## Instructions to follow
Please write out the lines of the data exactly, beginning with the first and ending with the line containing "from mathutils import Vector, Matrix"; leave the pictures behind.

** begin **

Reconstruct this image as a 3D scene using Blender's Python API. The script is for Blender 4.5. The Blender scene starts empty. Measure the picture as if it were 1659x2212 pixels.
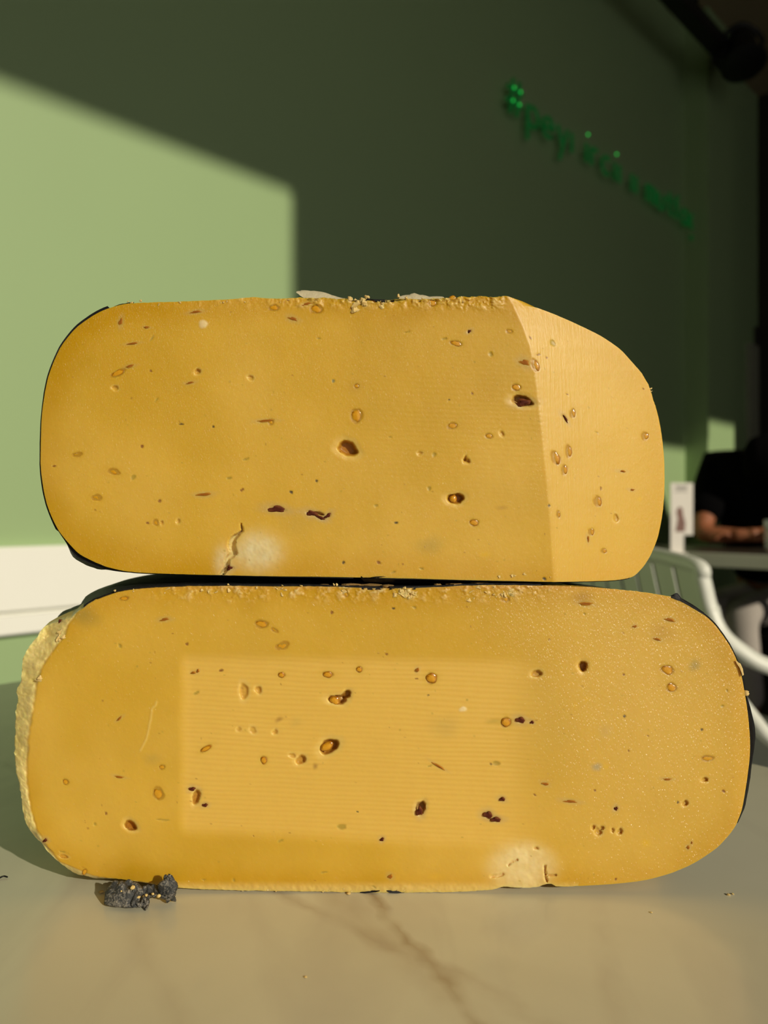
import bpy, math, random
import numpy as np
from mathutils import Vector, Matrix

# ---------------------------------------------------------------- camera, world, sun
F = 1600.0; CX = 829.5; CY = 1106.0            # focal length and centre in pixels of a 1659x2212 frame
TZ = 0.75; H = 0.144; CZ = TZ + H              # table top, camera above it
D0 = 0.28                                      # distance of the cut faces
scene = bpy.context.scene
COL = scene.collection
cd = bpy.data.cameras.new('camera'); cam = bpy.data.objects.new('camera', cd); COL.objects.link(cam)
cam.location = (0, 0, CZ); cam.rotation_euler = (math.pi/2, 0, 0)
cd.sensor_fit = 'HORIZONTAL'; cd.sensor_width = 36.0; cd.lens = 36.0*F/1659.0
cd.clip_start = 0.01; cd.clip_end = 100
cd.dof.use_dof = True; cd.dof.focus_distance = 0.281; cd.dof.aperture_fstop = 12.5
scene.camera = cam
scene.view_settings.view_transform = 'Standard'; scene.view_settings.look = 'None'
scene.view_settings.exposure = 0.0; scene.view_settings.gamma = 1.0
scene.view_settings.use_curve_mapping = False
w = bpy.data.worlds.new('world'); scene.world = w; w.use_nodes = True
w.node_tree.nodes['Background'].inputs[0].default_value = (1.0, 0.95, 0.90, 1)
w.node_tree.nodes['Background'].inputs[1].default_value = 0.66

# room axes: U runs along the green wall (away from the camera), N points at the wall
PHI = math.radians(45.4)
U = Vector((math.sin(PHI), math.cos(PHI), 0)); N = Vector((-math.cos(PHI), math.sin(PHI), 0))
WALL_N = 1.60; WIN_N = -2.1; S0 = -2.4; S1 = 4.75; CEIL = 3.40
def R(n, s, z): return Vector((N.x*n+U.x*s, N.y*n+U.y*s, z))
def P(px, py, t): return Vector(((px-CX)/F*t, t, CZ-(py-CY)/F*t))
def wall_hit(px, n=WALL_N):
    a = (px-CX)/F
    return n/(N.x*a+N.y)
def wall_s(px, n=WALL_N):
    a = (px-CX)/F; t = wall_hit(px, n)
    return t*(U.x*a+U.y)

ELEV = math.radians(23.0); AZ = math.radians(41.0)      # sunlight travels to the left and away from the camera
L = Vector((-math.sin(AZ)*math.cos(ELEV), math.cos(AZ)*math.cos(ELEV), -math.sin(ELEV)))
sd = bpy.data.lights.new('sun', 'SUN'); so = bpy.data.objects.new('sun', sd); COL.objects.link(so)
sd.energy = 2.75; sd.angle = math.radians(0.8); sd.color = (1.0, 0.90, 0.70)
so.rotation_euler = L.to_track_quat('-Z', 'Y').to_euler(); so.location = (3, -3, 4)

# ---------------------------------------------------------------- helpers
rng = np.random.RandomState(7); rnd = random.Random(11)
def mesh_obj(name, verts, faces, mat=None, parent=None, smooth=True, sharp=None):
    me = bpy.data.meshes.new(name)
    me.from_pydata([tuple(v) for v in verts], [], faces); me.update()
    return link_mesh(name, me, mat, parent, smooth, sharp)
def link_mesh(name, me, mat=None, parent=None, smooth=True, sharp=None):
    if mat and not me.materials: me.materials.append(mat)
    if smooth:
        me.polygons.foreach_set('use_smooth', [True]*len(me.polygons))
        if sharp: me.set_sharp_from_angle(angle=math.radians(sharp))
    o = bpy.data.objects.new(name, me); COL.objects.link(o)
    if parent:
        o.parent = parent; o.matrix_parent_inverse = Matrix.Translation(-parent.location)
    return o
def tag(o, label=None, cat=None, group=None, kind=None):
    if label: o['label'] = label
    if cat: o['category'] = cat
    if group: o['group'] = group
    if kind: o['kind'] = kind
    return o
def empty(name, loc, label=None, cat=None, group=None):
    o = bpy.data.objects.new(name, None); o.empty_display_size = 0.02; COL.objects.link(o)
    o.location = loc
    return tag(o, label, cat, group)
class MB:
    def __init__(s): s.v = []; s.f = []
    def add(s, v, f):
        b = len(s.v); s.v += [Vector(p) for p in v]; s.f += [tuple(i+b for i in q) for q in f]; return s
    def box(s, o, ax, ay, az):
        o = Vector(o); ax = Vector(ax); ay = Vector(ay); az = Vector(az)
        v = [o, o+ax, o+ax+ay, o+ay, o+az, o+ax+az, o+ax+ay+az, o+ay+az]
        f = [(0,3,2,1), (4,5,6,7), (0,1,5,4), (1,2,6,5), (2,3,7,6), (3,0,4,7)]
        if ax.cross(ay).dot(az) < 0: f = [q[::-1] for q in f]
        return s.add(v, f)
    def tube(s, pts, r, n=12, caps=True, flat=1.0):
        pts = [Vector(p) for p in pts]; m = len(pts)
        rr = r if isinstance(r, (list, tuple)) else [r]*m
        v = []; prev = None
        for i, p in enumerate(pts):
            d = (pts[min(i+1, m-1)]-pts[max(i-1, 0)]).normalized()
            if prev is None: a = d.orthogonal().normalized()
            else: a = (prev-d*prev.dot(d)).normalized()
            prev = a; b = d.cross(a)
            for k in range(n):
                t = 2*math.pi*k/n
                v.append(p+a*math.cos(t)*rr[i]+b*math.sin(t)*rr[i]*flat)
        f = [(i*n+k, i*n+(k+1) % n, (i+1)*n+(k+1) % n, (i+1)*n+k) for i in range(m-1) for k in range(n)]
        if caps: f += [tuple(range(n))[::-1], tuple((m-1)*n+k for k in range(n))]
        return s.add(v, f)
    def lathe(s, c, prof, n=24, axis=Vector((0,0,1))):
        axis = axis.normalized(); a = axis.orthogonal().normalized(); b = axis.cross(a); c = Vector(c)
        v = [c+axis*z+(a*math.cos(2*math.pi*k/n)+b*math.sin(2*math.pi*k/n))*r for r, z in prof for k in range(n)]
        m = len(prof)
        f = [(i*n+k, i*n+(k+1) % n, (i+1)*n+(k+1) % n, (i+1)*n+k) for i in range(m-1) for k in range(n)]
        f += [tuple(range(n))[::-1], tuple((m-1)*n+k for k in range(n))]
        return s.add(v, f)
    def ball(s, c, rx, ry, rz, n=14, m=9, rot=None, wob=0.0, seed=0):
        c = Vector(c); rg = random.Random(seed); v = []
        for i in range(m+1):
            th = math.pi*i/m
            for k in range(n):
                ph = 2*math.pi*k/n; g = 1+wob*(rg.random()*2-1)
                p = Vector((rx*math.sin(th)*math.cos(ph), ry*math.sin(th)*math.sin(ph), rz*math.cos(th)))*g
                v.append(c+(rot @ p if rot else p))
        f = [(i*n+k, (i+1)*n+k, (i+1)*n+(k+1) % n, i*n+(k+1) % n) for i in range(m) for k in range(n)]
        return s.add(v, f)
    def build(s, name, mat=None, parent=None, smooth=True, sharp=40, bevel=0):
        o = mesh_obj(name, s.v, s.f, mat, parent, smooth, sharp)
        if bevel:
            b = o.modifiers.new('bevel', 'BEVEL'); b.width = bevel; b.segments = 3; b.limit_method = 'ANGLE'
        return o
def spline(pts, n=8):
    pts = [Vector(p) for p in pts]; out = []
    for i in range(len(pts)-1):
        p0 = pts[max(i-1, 0)]; p1 = pts[i]; p2 = pts[i+1]; p3 = pts[min(i+2, len(pts)-1)]
        for k in range(n):
            t = k/n
            out.append(0.5*((2*p1)+(p2-p0)*t+(2*p0-5*p1+4*p2-p3)*t*t+(3*p1-p0-3*p2+p3)*t**3))
    return out+[pts[-1]]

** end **

## Written answer
Reconstruct this image as a 3D scene using Blender's Python API. The script is for Blender 4.5. The Blender scene starts empty. Measure the picture as if it were 1659x2212 pixels.
import bpy, math, random
import numpy as np
from mathutils import Vector, Matrix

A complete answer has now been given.